I feel that if I would have got the knowledge and experience of tears what I am shedding now in love and war 20 years back, I would have been in a better position and I would not have missed so many good things of my life.

Finally to conclude,

TEARS are said to be the last gift of love, but I feel that we start our life by crying only. We enter into this world with a sign of crying and when we leave the world also, we make others to cry and tears are integral part of life.

The way you are born in me today, made me to feel that crying is first love given to the mothers by the kids.

We may only think of tears as salty drops that fall from our eyes when we cry. Actually, our tears clean our eyes every time we blink. Tears also keep our eyes moist, which is important for our vision.

Couple of week back one of my best friends (best friend) wrote that I shed two drop of tears and she was also not confident whether it was of joy or sorrow on that moment I realized that Tears are so blissful and I preferred to hold it in my hands. Till today morning, I hate tears and now I love tears also….

To handle yourself, use the head and to handle others use your heart. Beauty and color may attract the eye, a tear may clean the eyes as well as the heart but only a smile makes the heart to shine.

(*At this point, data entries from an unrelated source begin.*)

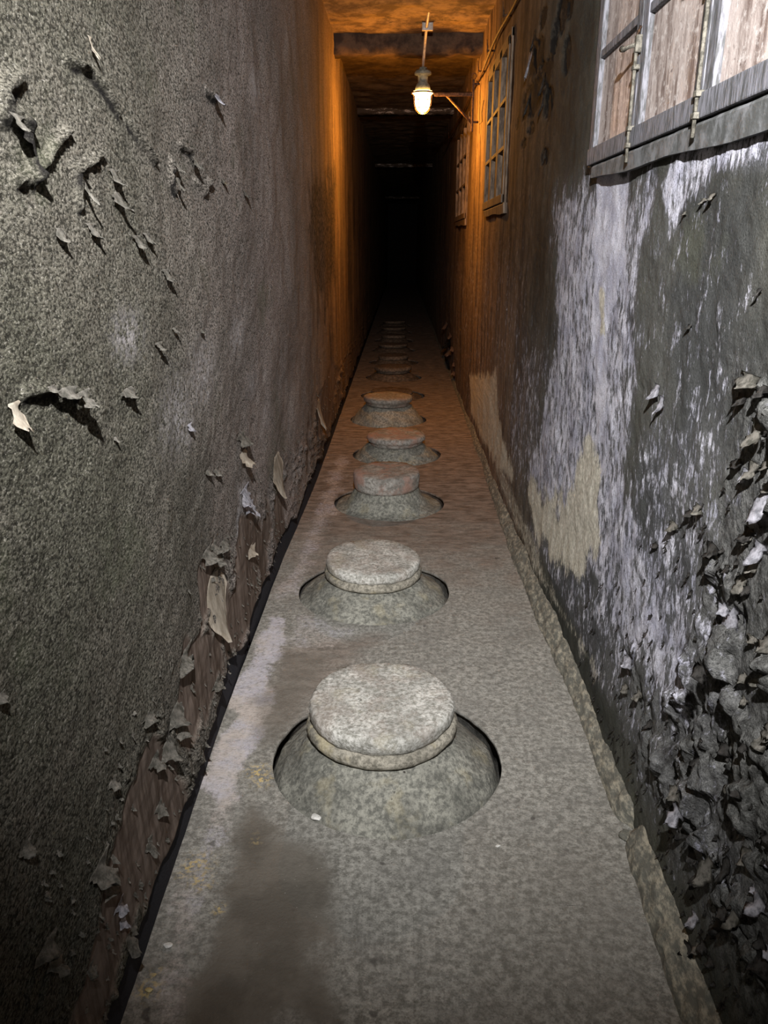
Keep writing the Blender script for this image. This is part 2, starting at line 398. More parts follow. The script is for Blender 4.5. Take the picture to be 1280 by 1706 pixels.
d2 = crust * (idv - 0.25) * 0.022 * sst(f2 - f1, 0.0, 0.3)
d = d + d2 * (1 - bare)
dirt = np.maximum(dirt, 0.7 * crust * sst(f2 - f1, 0.16, 0.03))
# raised cracks
for pts, wd in [([(0, 165), (40, 215), (55, 300)], .012), ([(105, 98), (140, 112), (165, 145), (190, 188)], .010), ([(205, 200), (225, 235), (252, 270)], .008),
                ([(25, 300), (45, 298), (75, 270), (85, 245), (108, 218)], .012), ([(118, 275), (125, 300), (130, 345)], .011),
                ([(295, 238), (315, 250), (325, 275)], .011), ([(325, 300), (338, 322), (348, 300)], .011), ([(118, 278), (140, 275), (162, 255)], .008),
                ([(284, 262), (282, 300), (290, 320)], .012), ([(0, 190), (35, 195)], .02), ([(30, 130), (0, 150)], .02),
                ([(40, 655), (90, 645), (125, 655)], .015), ([(340, 150), (355, 165)], .015)]:
    wp = wallpoly(pts, XL); wd *= 0.62; rr = seg_ridge(GY, GZ, wp, wd); d = d + rr * 0.014 * (0.55 + 0.9 * fbm(GY * 30, GZ * 30, 14, 2))
    dirt = np.maximum(dirt, 1.5 * sst(fbm(GY * 14, GZ * 14, 15), .3, .5) * seg_ridge(GY, GZ + 0.012, wp, wd * 0.75))  # dark line painted just below each raised crack as its shadow
for (x, y, r) in [(425, 150, 18), (400, 560, 20), (340, 620, 26), (298, 690, 24), (318, 715, 12), (430, 640, 15), (455, 690, 14), (210, 560, 12), (432, 870, 22)]:
    p = hitx(x, y, XL); pale = np.maximum(pale, 0.8 * np.exp(-(((GY - p[1]) / (r * .006)) ** 2 + ((GZ - p[2]) / (r * .0035)) ** 2)))
s = sdist(GY, GZ, wallpoly([(412, 810), (428, 800), (440, 850), (436, 930), (420, 950), (412, 880)], XL)); pale = np.maximum(pale, sst(s + jit * .3, -.02, .02))
dirt = np.maximum(dirt, 0.75 * sst(fbm(GY * 5, GZ * 1.6, 21), 0.55, 0.66) * sst(GY, 4.2, 5.2) * sst(GZ, 2.3, 1.9))
dirt = np.maximum(dirt, sst(sdist(GY, GZ, wallpoly([(512, 300), (560, 280), (558, 470), (530, 500), (515, 400)], XL)) + jit * 2.2, -0.05, 0.12) * 0.9)
d = np.where(rec > 0, d * (1 - rec) - 0.024 * rec, d) - 0.006 * bare * (1 - rec)
dirt = np.maximum(dirt, rec * 0.3); bare = np.maximum(bare, rec * 0.7)
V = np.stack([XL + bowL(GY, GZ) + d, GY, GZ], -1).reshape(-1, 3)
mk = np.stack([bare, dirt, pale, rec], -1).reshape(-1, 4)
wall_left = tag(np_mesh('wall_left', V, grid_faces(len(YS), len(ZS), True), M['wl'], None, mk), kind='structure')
LEFT_D = d

# right wall
d = (fbm(GY * 2.5, GZ * 2.5, 31) - 0.5) * 0.02 + (fbm(GY * 20, GZ * 14, 32, 3) - 0.5) * 0.007 + (fbm(GY * 80, GZ * 60, 33, 2) - 0.5) * 0.003
jit = (fbm(GY * 11, GZ * 7, 35) - 0.5)
def wm(pts, soft, j=0.15): return sst(sdist(GY, GZ, wallpoly(pts, XR)) + jit * j, -soft, soft)
eff = np.maximum.reduce([
    1.0 * wm([(925, 330), (985, 292), (1100, 285), (1115, 330), (1075, 400), (1060, 520), (1052, 690), (1045, 800), (1085, 900), (1140, 1010),
              (1165, 1160), (1120, 1250), (1060, 1160), (1010, 1080), (950, 960), (890, 870), (868, 790), (900, 690), (925, 560)], 0.14, 0.3) * 0.56,
    0.55 * wm([(1090, 285), (1160, 240), (1280, 200), (1280, 260), (1190, 300), (1130, 380), (1090, 330)], 0.05),
    1.0 * wm([(998, 292), (1046, 300), (1040, 440), (1008, 545), (1000, 740), (985, 740), (984, 540), (990, 400)], 0.03, 0.06) * 1.2,
    0.33 * wm([(870, 540), (930, 560), (890, 860), (850, 800), (845, 690)], 0.3),
    0.20 * wm([(1060, 300), (1280, 250), (1280, 1250), (1150, 1200), (1050, 800)], 0.2),
    0.36 * wm([(1050, 720), (1200, 640), (1230, 760), (1180, 1000), (1250, 1180), (1160, 1260), (1060, 1060)], 0.10),
    0.30 * wm([(980, 1080), (1180, 1260), (1250, 1500), (1180, 1560), (1060, 1330)], 0.1),
    0.34 * wm([(870, 860), (960, 900), (1080, 1160), (1120, 1300), (1040, 1260), (960, 1090)], 0.05),
    0.2 * sst(GY, 3.6, 4.2) * sst(GZ, 1.9, 1.2)])
cream = np.maximum.reduce([
    wm([(972, 715), (990, 790), (984, 900), (958, 955), (925, 950), (885, 870), (872, 800), (890, 800), (925, 850), (940, 810), (955, 760)], 0.09, 0.2),
    wm([(782, 625), (828, 622), (832, 700), (860, 800), (846, 800), (800, 730), (785, 690)], 0.08, 0.12),
    0.9 * wm([(996, 470), (1006, 480), (1004, 560), (996, 560)], 0.02, 0.04),
    0.55 * wm([(800, 700), (846, 790), (880, 880), (930, 1010), (990, 1130), (980, 1140), (900, 980), (850, 860)], 0.05, 0.1)])
dark = np.zeros(GY.shape)
for (x, y, rx, ry) in [(906, 32, 7, 18), (893, 95, 14, 28), (904, 128, 14, 26), (885, 165, 18, 28), (912, 175, 8, 26), (935, 25, 9, 30), (924, 70, 6, 22),
                       (950, 8, 5, 20), (905, 262, 7, 18), (884, 215, 5, 10), (873, 240, 4, 8), (925, 60, 5, 25), (942, 95, 5, 30), (862, 205, 4, 12)]:
    p = hitx(x, y, XR); q = hitx(x + rx, y, XR); r = hitx(x, y + ry, XR)
    ry_ = abs(q[1] - p[1]) + 1e-3; rz_ = abs(r[2] - p[2])
    e = np.hypot((GY - p[1]) / ry_, (GZ - p[2]) / rz_) + jit * 0.8
    m = sst(e, 1.1, 0.85); dark = np.maximum(dark, m * 1.3); d = d + 0.008 * m       # blown plaster, sunk
wet = wm([(860, 0), (990, 0), (975, 280), (935, 300), (925, 560), (880, 560), (830, 420), (860, 280)], 0.25, 0.3)  # darker zone of the wall between the first two windows
dark = np.maximum(dark, 0.55 * wet)
rgh = np.maximum(wm([(1290, 560), (1225, 640), (1190, 760), (1180, 900), (1150, 1030), (1095, 1180), (1085, 1330), (1150, 1500), (1230, 1706), (1400, 1900), (1800, 900), (1700, 500)], 0.06, 0.2),
                 0.5 * wm([(1020, 1080), (1060, 1100), (1110, 1260), (1090, 1350), (1050, 1250)], 0.05))
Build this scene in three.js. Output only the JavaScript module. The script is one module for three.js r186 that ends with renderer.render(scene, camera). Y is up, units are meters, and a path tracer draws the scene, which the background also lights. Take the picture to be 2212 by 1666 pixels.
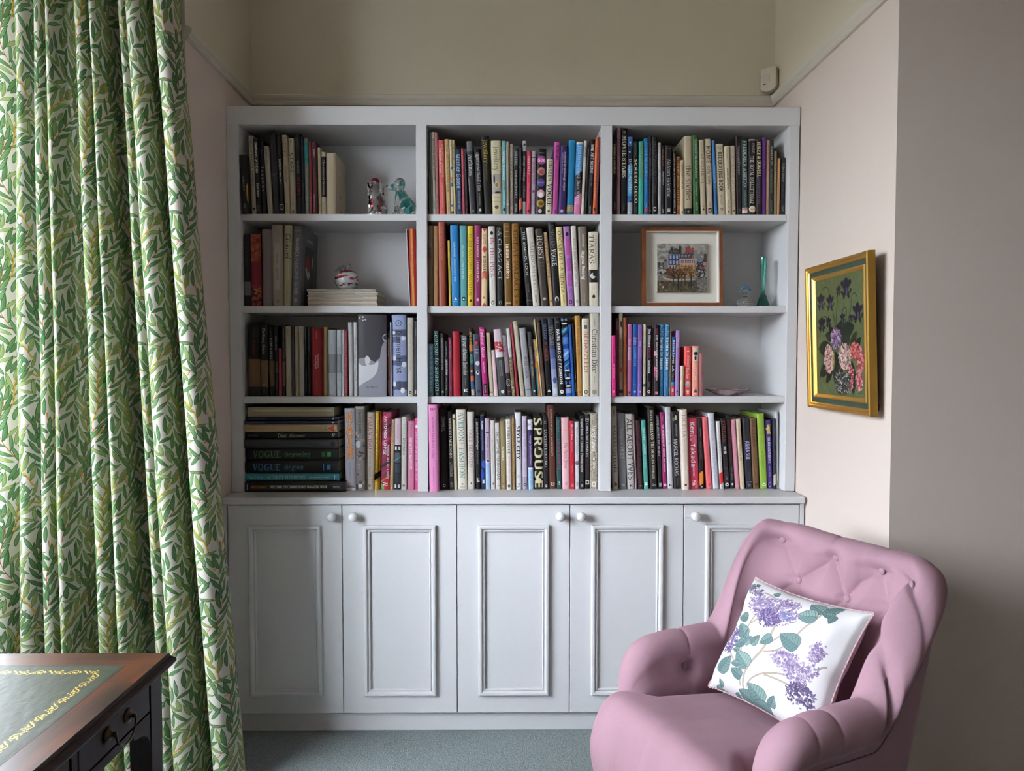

“Don’t cry over someone who wouldn’t cry over you.”– I strongly believe that those who love you more will be the reason for the tears as well. . Heart becomes so vulnerable to shed tears for the lovable soul and allows us to play with it and to give us so much pain. I know my Heart is not a playground, but I allowed you to play with it…. I have to bear this pain.

“Don’t cry because it’s over, smile because it happened.” There is no use of crying or showing the grief is my favorite slogan. It is really painful when someone who makes you to smile brings in the tears in your eyes, how to name it my smile or as my tears??

If you could have read my mind, you would not have made me to shed tears, but I could read your mind that’s why I say all these tears are sweet and it is not of pain. I learned to smile with tears.